Многие из выдающихся эмигрантов, несомненно, подпали под влияние английской культуры и английских учреждений. Кошут прямо это говорит; для него британский парламентский строй стал едва ли не идеалом политического строя вообще. Мадзини тоже горячо полюбил Англию. В конце концов англичане оценили его если не как писателя, то как на редкость благородного человека, как выдающегося политика, наконец, как одного из самых блестящих собеседников в мире (американский политический деятель, сенатор Карл Шурц, знавший его в молодости, говорил, что наиболее блистательные собеседники, которых он когда- либо знал, были Мадзини, Бисмарк и знаменитый американский судья Уэнделл Холмс). В конце своих дней Мадзини писал: «In England friendships are slow and difficult to make; but they are more sincere and durable than elsewhere and proved in action than in words... Nor shall I ever forget it while I live, nor ever prefer without a throb of gratitude the name of the land which became to me almost as a second country»[7]. Думаю, что такие эмигранты, как он и как Кошут, тоже оказали благотворное действие на английское общественное мнение: Англия несомненно выиграла от того, что их приютила.

Разумеется, нельзя утверждать, что под влияние британского свободного строя подпали все эмигранты.
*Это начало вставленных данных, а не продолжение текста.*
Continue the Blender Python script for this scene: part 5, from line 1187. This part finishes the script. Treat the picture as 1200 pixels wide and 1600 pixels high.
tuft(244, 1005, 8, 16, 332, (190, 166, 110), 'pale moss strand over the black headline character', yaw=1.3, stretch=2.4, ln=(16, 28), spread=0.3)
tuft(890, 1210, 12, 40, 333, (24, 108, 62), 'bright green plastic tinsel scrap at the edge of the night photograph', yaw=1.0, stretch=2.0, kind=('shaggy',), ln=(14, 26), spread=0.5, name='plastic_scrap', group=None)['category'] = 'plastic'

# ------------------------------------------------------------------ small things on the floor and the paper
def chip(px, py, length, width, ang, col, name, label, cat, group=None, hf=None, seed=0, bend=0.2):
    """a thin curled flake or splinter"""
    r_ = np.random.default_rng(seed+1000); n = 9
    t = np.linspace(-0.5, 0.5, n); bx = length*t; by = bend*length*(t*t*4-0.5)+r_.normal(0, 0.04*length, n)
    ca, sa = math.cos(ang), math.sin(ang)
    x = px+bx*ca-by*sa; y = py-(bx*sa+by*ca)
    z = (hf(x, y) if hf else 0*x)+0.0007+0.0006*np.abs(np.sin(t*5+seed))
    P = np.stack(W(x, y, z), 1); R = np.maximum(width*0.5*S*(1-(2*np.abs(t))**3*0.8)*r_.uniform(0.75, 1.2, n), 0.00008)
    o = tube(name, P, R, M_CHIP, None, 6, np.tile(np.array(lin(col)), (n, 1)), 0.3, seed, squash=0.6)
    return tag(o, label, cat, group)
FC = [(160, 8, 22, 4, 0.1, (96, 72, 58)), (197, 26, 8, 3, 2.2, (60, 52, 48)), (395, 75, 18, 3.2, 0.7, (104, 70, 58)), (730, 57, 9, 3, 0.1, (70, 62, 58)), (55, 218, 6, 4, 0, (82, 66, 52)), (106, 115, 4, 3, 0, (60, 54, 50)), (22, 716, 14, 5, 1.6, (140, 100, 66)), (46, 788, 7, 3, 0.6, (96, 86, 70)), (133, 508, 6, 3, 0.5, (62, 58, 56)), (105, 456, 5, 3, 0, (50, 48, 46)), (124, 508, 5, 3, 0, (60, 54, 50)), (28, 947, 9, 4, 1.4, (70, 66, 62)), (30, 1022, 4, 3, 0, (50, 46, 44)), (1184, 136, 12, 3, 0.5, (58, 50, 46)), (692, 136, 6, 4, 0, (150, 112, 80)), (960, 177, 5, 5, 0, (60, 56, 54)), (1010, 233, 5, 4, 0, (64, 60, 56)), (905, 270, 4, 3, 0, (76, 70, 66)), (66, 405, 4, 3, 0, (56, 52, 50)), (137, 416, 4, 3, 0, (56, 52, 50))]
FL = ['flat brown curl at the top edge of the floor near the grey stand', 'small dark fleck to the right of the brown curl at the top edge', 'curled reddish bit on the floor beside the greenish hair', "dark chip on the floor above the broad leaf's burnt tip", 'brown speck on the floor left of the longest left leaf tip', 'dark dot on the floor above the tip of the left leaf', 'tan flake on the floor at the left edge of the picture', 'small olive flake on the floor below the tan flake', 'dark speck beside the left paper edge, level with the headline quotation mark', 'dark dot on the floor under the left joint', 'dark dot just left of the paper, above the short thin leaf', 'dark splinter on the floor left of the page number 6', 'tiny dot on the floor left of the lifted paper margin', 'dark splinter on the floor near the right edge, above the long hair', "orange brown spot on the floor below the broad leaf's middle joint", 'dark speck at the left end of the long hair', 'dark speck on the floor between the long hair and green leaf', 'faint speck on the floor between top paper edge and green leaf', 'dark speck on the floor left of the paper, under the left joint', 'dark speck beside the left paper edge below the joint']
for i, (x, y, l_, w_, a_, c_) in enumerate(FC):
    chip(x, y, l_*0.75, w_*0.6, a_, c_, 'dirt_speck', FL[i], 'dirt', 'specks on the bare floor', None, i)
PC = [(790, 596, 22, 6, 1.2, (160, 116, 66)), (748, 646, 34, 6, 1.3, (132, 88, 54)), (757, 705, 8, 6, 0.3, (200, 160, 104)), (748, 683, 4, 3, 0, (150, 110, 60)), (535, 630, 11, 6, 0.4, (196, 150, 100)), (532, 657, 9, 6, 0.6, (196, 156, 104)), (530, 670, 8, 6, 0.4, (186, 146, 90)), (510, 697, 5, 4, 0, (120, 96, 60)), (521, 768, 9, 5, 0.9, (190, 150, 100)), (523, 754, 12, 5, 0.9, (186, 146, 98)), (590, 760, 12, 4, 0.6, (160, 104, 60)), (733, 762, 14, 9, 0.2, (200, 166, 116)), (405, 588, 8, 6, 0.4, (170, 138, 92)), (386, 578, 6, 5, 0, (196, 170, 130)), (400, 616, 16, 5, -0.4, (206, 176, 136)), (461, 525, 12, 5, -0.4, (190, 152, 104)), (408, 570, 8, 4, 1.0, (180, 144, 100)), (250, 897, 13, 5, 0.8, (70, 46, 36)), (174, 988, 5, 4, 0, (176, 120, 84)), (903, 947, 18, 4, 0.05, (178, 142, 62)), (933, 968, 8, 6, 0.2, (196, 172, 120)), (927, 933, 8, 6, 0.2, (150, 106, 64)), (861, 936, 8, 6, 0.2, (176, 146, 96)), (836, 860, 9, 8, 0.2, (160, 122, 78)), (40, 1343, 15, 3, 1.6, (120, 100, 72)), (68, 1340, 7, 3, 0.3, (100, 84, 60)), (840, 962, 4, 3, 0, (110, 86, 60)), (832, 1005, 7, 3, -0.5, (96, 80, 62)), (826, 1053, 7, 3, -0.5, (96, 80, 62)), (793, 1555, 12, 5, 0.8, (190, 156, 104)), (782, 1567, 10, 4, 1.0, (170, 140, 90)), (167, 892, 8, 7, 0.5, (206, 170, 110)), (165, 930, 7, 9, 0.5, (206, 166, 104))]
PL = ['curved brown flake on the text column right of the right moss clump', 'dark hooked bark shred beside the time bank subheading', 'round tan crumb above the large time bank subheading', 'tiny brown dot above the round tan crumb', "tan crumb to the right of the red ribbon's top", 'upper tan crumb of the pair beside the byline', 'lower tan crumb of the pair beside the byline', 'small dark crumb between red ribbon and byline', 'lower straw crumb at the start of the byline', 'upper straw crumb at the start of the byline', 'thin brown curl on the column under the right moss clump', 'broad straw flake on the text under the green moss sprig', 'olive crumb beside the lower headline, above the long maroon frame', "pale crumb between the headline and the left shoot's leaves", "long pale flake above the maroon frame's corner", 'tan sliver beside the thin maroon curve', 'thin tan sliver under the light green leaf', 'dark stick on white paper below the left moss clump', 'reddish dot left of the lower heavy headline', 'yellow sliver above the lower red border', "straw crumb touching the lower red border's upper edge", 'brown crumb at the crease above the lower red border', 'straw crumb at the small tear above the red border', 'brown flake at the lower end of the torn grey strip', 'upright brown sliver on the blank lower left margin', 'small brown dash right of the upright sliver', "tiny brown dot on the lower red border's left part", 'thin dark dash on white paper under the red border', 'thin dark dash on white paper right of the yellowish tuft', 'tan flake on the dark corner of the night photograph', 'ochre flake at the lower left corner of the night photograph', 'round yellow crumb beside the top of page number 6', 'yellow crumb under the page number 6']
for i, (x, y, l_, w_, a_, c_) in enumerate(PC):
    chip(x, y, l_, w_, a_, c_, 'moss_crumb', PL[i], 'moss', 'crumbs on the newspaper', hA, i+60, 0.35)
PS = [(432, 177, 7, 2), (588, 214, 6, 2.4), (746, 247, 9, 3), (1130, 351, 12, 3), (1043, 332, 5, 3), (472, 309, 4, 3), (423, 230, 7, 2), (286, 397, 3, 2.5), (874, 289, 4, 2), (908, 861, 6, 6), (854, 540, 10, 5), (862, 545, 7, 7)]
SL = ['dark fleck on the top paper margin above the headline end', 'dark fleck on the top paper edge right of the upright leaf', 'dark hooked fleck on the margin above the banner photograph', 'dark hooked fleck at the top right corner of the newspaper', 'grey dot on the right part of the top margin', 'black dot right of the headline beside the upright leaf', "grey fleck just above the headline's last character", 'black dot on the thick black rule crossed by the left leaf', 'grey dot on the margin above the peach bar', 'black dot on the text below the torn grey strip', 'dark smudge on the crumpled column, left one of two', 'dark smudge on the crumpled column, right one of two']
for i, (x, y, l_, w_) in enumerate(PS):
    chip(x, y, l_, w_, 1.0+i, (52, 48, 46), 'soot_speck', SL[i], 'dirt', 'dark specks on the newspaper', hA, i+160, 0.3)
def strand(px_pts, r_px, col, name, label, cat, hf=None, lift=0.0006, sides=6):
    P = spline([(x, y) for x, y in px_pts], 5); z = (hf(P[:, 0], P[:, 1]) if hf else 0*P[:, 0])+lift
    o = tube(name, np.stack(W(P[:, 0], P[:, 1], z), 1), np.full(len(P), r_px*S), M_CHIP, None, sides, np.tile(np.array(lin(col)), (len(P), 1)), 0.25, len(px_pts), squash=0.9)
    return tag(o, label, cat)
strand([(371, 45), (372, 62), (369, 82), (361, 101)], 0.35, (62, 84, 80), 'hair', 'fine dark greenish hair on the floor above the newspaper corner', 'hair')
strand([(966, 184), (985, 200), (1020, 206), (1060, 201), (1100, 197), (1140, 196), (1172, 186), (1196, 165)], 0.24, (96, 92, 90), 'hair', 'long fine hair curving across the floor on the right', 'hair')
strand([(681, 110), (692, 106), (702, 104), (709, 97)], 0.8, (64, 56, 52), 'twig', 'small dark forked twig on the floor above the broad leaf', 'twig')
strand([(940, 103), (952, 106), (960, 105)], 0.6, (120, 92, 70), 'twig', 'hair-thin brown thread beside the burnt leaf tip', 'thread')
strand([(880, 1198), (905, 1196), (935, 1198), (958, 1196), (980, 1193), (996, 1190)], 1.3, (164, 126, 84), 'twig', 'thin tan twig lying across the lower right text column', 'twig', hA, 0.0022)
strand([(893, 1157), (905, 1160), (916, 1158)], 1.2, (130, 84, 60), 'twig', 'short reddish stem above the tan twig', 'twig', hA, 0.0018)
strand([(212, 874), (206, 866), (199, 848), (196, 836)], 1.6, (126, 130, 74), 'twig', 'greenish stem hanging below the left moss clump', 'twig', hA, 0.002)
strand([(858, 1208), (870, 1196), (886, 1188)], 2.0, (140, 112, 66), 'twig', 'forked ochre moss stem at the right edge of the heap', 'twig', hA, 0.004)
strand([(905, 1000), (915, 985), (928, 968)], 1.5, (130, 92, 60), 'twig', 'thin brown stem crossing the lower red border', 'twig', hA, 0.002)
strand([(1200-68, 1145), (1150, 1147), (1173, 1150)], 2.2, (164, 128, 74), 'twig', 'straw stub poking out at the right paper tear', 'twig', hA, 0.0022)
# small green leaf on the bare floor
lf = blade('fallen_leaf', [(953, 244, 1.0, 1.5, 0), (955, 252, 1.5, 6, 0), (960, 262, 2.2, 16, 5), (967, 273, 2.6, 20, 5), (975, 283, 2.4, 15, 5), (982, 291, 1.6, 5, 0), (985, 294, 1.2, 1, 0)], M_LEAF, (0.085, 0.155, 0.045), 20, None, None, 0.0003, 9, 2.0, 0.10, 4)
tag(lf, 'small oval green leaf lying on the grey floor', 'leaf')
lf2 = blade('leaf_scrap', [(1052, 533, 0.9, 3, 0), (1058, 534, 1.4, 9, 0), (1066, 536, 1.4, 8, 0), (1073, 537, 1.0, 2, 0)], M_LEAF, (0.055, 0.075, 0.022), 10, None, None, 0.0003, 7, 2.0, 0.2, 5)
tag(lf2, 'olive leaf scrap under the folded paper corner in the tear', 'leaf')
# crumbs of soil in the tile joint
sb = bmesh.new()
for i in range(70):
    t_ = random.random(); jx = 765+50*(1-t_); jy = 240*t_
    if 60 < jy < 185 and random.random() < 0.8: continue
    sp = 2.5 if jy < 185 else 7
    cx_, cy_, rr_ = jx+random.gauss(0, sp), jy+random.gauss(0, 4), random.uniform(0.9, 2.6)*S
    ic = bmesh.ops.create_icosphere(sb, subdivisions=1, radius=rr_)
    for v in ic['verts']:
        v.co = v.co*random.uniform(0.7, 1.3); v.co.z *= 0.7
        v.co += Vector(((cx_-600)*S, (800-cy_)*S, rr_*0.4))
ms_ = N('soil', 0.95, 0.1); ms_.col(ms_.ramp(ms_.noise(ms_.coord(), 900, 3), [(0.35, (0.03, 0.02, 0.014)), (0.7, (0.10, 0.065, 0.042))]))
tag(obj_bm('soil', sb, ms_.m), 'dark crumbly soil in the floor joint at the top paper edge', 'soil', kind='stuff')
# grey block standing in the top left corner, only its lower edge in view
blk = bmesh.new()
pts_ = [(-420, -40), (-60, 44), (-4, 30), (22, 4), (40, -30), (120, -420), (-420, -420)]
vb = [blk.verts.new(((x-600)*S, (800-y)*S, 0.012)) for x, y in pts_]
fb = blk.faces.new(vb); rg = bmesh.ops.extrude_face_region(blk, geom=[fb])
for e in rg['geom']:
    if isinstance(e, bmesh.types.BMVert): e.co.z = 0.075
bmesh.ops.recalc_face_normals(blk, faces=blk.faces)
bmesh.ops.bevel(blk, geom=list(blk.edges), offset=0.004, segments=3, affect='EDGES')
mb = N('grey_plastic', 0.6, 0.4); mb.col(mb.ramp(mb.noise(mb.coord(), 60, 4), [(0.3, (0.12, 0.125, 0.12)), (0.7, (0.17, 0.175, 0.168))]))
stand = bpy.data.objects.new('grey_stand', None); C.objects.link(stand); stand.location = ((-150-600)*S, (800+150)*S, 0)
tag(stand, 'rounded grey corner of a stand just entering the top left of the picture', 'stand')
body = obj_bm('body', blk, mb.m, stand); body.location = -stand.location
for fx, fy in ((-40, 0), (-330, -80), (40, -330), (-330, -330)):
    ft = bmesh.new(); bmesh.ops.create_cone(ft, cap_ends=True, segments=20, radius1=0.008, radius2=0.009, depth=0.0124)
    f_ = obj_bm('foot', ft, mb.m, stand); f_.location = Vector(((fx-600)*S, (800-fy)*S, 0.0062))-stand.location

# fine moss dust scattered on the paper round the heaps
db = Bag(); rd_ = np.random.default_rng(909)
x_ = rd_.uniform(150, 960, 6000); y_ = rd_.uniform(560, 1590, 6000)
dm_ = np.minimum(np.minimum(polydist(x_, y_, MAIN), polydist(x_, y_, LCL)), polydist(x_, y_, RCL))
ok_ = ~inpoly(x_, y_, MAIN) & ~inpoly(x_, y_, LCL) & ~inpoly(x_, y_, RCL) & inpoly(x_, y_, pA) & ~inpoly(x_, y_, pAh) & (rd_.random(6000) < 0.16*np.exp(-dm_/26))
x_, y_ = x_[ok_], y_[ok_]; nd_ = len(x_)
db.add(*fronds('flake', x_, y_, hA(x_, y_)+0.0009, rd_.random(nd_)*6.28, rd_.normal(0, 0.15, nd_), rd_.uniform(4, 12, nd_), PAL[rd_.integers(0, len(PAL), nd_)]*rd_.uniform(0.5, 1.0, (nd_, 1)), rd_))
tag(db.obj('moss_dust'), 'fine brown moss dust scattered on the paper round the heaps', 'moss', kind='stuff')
На таких людях, как Маркс или Бакунин, оно едва ли могло отразиться. Быть может, срединную позицию занимает Герцен. Он, так сказать, по долгу революционной службы продолжал ругать то, что называется буржуазной демократией. Но в последние годы жизни он в сущности уже был просто человеком независимо-либерального образа мыслей. Меньше он говорил о русской крестьянской общине и об особом будущем русского народа; все больше ценил достижения свободных стран, в первую очередь именно Англии. Еще поругивал лондонский «Таймс» за направление, но не мог без него обойтись. Ругал мировое «мещанство», но восторгался некоторыми его учреждениями, как, например, независимым английским судом. Как большинство эмигрантов Герцен до своего приезда в Англию почти никогда в свободных странах не жил. Воздух свободной страны на нем постепенно отразился.

вернуться

7

«В Англии дружеские отношения завязываются медленно и трудно, но они искреннее и прочнее, чем где бы то ни было, и подтверждаются делом, а не словами. Покуда я жив, я не забуду и не смогу без трепета благодарности произносить название страны, ставшей для меня почти второй родиной» (англ.).